May 2007

Small companies fear extra burden - 22 May

Small companies have been warned that they could find themselves caught up in a new emissions trading scheme that is supposed to be aimed at big business.

In tomorrow's energy white paper, the government is expected to press ahead with the scheme to cut energy consumption among non-intensive users.

Many of the details will be decided only after further consultation. But manufacturers gave warning yesterday that the plan risked hurting industry by imposing extra burdens on small and medium-size companies while doing little to promote energy efficiency.

The new scheme would be the latest in a growing list of incentives and restrictions on business aimed at curbing greenhouse gas emissions. EEF, the manufacturers' group, described the new plan as "a sledgehammer to crack a nut", saying its research had suggested that one in 10 of its members could be affected.

The scheme's main targets are meant to be large service-sector organisations such as banks and supermarkets, for whom energy consumption is a relatively small part of total costs. The idea is to create an extra incentive to focus on energy efficiency for managers who generally concentrate on staff and buildings costs.

But the EEF argues that some manufacturers in industries such as defence, electronics and motor components with as few as 50-100 workers could be caught.

In consultations by the Department for the Environment, Food and Rural Affairs (Defra) since the scheme was first suggested in 2005, two possible qualifying thresholds have been suggested for companies: yearly electricity consumption of 3,000 megawatt hours or 10,000 MWh. Ministers think the higher threshold would require about 1,200 companies to take part, or about 5,000 under the lower. The EEF thinks that might include 600 of its members, and possibly thousands of other manufacturers.
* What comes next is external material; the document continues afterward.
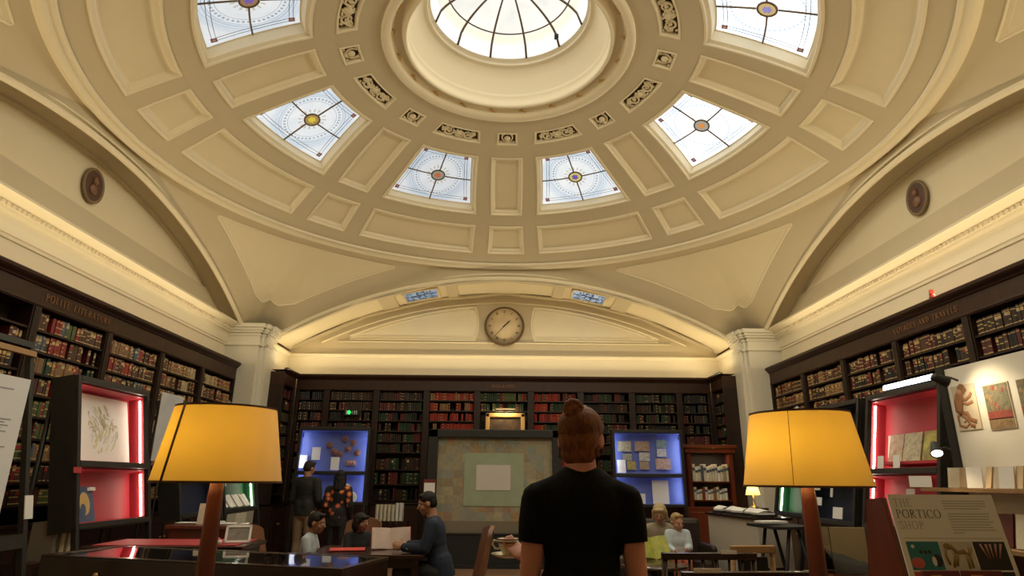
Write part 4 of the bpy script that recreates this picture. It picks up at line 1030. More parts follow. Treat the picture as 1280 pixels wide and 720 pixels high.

The government's own regulatory impact assessment exercise suggested that with the lower threshold, the cost of administering the scheme would be higher than the investment in energy efficiency that would result from it.

"We have already had the emissions trading scheme, the climate change levy and so on," said Roger Salomone, the EEF's energy adviser. "Instead of stimulating investment, this might just take money away from projects that invest in energy efficiency."

However, Tony Ward, of Ernst & Young, defended the plan, saying that although it was expected to save less than half a percentage point from Britain's carbon dioxide emissions, its real value could be its effect on managers' attitudes to energy use.

He said: "The government is trying to bring greater attention to energy efficiency and trying to work towards behavioural change. Perhaps this just tilts the balance of energy demand."

The EEF suggested the best balance of costs and benefits could be achieved by choosing the higher threshold. The scheme has been a Defra initiative, pushed by David Miliband, environment secretary, ra-ther than Alistair Darling at the Department of Trade and Industry, who takes the lead on energy policy.

The proliferation of policy instruments for tackling greenhouse gas emissions has raised concerns about variations in the cost-effectiveness of different measures. In January, Ofgem, the electricity regulator, criticised the renewables obligation for electricity suppliers, saying: "The current mechanism is a very expensive way of reducing carbon emissions compared to other alternatives."

What businesses will have to do?

Although the details of how the new emissions trading scheme would work have yet to be decided, background papers for the environment department give businesses a pretty good idea of what to expect, writes Ed Crooks.

Companies and public bodies covered by the scheme would need to keep a record of their electricity consumption, and perhaps their other energy use, and report it to the government. They would then be set targets for cutting that consumption year by year, based on government estimates of the energy savings that were realistic for their industry.

Companies that failed to meet their targets would have to buy more allowances, initially from the government. Later, perhaps after two years, allowances could be bought only from companies that had exceeded their targets, creating an incentive for companies to cut their energy use further.

The scheme would be self-reporting, with one company in 20 audited by inspectors each year.

The extra administrative burden has been estimated as ranging from 14 staff days, or £7,000, for small companies with only one or two sites, to 60 staff days or £30,000 for the biggest companies with more than 100 sites.